Our mission is to grow the best tasting healthy food for ourselves, our friends, and our neighbors.  "Locally grown, locally loved" is our motto. Aronia berries is our largest single crop.  We also direct sell vegetables & farm produced items to neighboring CSA members and restaurants.

 

FRUIT & VEGETABLES

 The garden grows a variety of heirloom items. We focus on taste and try new varieties every year.  At the beginning of the season our basket customers fill out a 'preference sheet' which allows the choice of what types of produce they get in their produce baskets.  They are also able to pick when and how often within the season July - October.

 

HONEY

 We have beehives that help us pollenate our Aronia Orchard.   We have amazing honey but limited quantities.     

 

EGGS

The farm has a small flock of hens for eggs and a few ducks to help with controlling slugs near the garden.  They are free-range and fed vegetables from the garden.  We only have 17 hens and will include a half-dozen if you have them on your preference list along with the Produce baskets. 

 

 

Our Mission to help the environment and provide healthy food locally...

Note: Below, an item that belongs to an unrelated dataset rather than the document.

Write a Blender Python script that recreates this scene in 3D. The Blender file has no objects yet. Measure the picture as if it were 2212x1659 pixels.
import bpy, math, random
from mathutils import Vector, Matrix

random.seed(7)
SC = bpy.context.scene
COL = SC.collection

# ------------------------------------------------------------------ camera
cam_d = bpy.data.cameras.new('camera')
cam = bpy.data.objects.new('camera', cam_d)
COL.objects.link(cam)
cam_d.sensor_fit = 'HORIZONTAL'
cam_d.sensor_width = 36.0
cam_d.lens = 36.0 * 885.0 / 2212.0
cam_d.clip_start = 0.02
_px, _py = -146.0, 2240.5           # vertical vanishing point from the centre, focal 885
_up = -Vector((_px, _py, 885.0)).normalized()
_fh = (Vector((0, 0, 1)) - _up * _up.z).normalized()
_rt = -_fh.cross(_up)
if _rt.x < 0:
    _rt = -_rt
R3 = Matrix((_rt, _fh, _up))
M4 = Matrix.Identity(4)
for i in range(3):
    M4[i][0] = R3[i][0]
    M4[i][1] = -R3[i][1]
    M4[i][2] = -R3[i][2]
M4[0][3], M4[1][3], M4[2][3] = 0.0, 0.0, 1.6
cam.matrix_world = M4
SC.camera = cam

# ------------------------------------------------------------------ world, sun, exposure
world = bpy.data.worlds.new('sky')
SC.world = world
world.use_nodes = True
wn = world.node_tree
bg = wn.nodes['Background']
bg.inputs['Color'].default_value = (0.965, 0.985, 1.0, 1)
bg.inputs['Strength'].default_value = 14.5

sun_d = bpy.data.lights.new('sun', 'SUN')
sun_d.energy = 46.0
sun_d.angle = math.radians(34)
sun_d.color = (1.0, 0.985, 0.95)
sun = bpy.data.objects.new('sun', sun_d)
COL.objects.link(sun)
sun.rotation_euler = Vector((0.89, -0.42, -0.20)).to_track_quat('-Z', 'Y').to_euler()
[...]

"Locally Grown, Locally Loved" is our motto.  We want to reduce the farm-to-table delivery distance to only 3 miles and deliver the baskets by electric car.  

 

Our garden grows with the season, we do not use heated greenhouses to push the season limits.  We have one 'hoop-house' that helps Heirloom tomatoes, peppers, and eggplant ripen in our cool climite, other than that everything is outside.       

 

We reuse all baskets and strive to pack items you will use and not throw away.   Vegetables from our garden to our table never go into plastic bags.  We offer customers the the same option if so desired.  Wrapping plastic around vegetables is convient and keeps them separate from each other and we are happy to do so. but if you don't want them wrapped we are happy to leave them loose.  Many of our customers want that option and we are happy to provide. 

 

How do we strive to help the environment while providing healthy food to our neighbors?

 

  • No Waste - We pack according to customers preferences and offer flexible delivery.  Vegetable trimmings are fed to our cattle, horses  or chickens.

  • Compost - we make our own Organic compost from food scraps, manure, weeds.  Feeds our soil so we need little outside fertilizers and amendments  - closed loop system

  • Electric Delivery - our little Leaf Car runs the baskets between the farm and customers homes and our farm pays for "green electric" to charge it.  Slightly more expensive but supports the carbon-free power system in Washington State  - clean power

  • Local Delivery -  We only deliver within 3 miles of our farm, produce is picked ripe just before delivery not needing refrigeration.   According to the Leopold Center for Sustainable Agriculture, in a study of 16 common fruits and vegetables, the average one traveled just under 1,500 miles before it was sold to a consumer. Additionally 39% of fruits and 12% of vegetables were imported from other countries.  To keep food from spoiling during these long trips, some produce is picked before it has had a chance to fully ripen – and absorb nutrients from its surroundings. This practice allows the fruits and vegetables to ripen in transit and ensures that consumers get fresh, ripe produce year round, but according to the United States Department of Agriculture, it causes the produce to lack in the nutrients that would be present if it was allowed to ripen on the vine.

  • Drip Irrigation - half of our gardens have drip irrigation which reduces the amount of water needed to raise crops.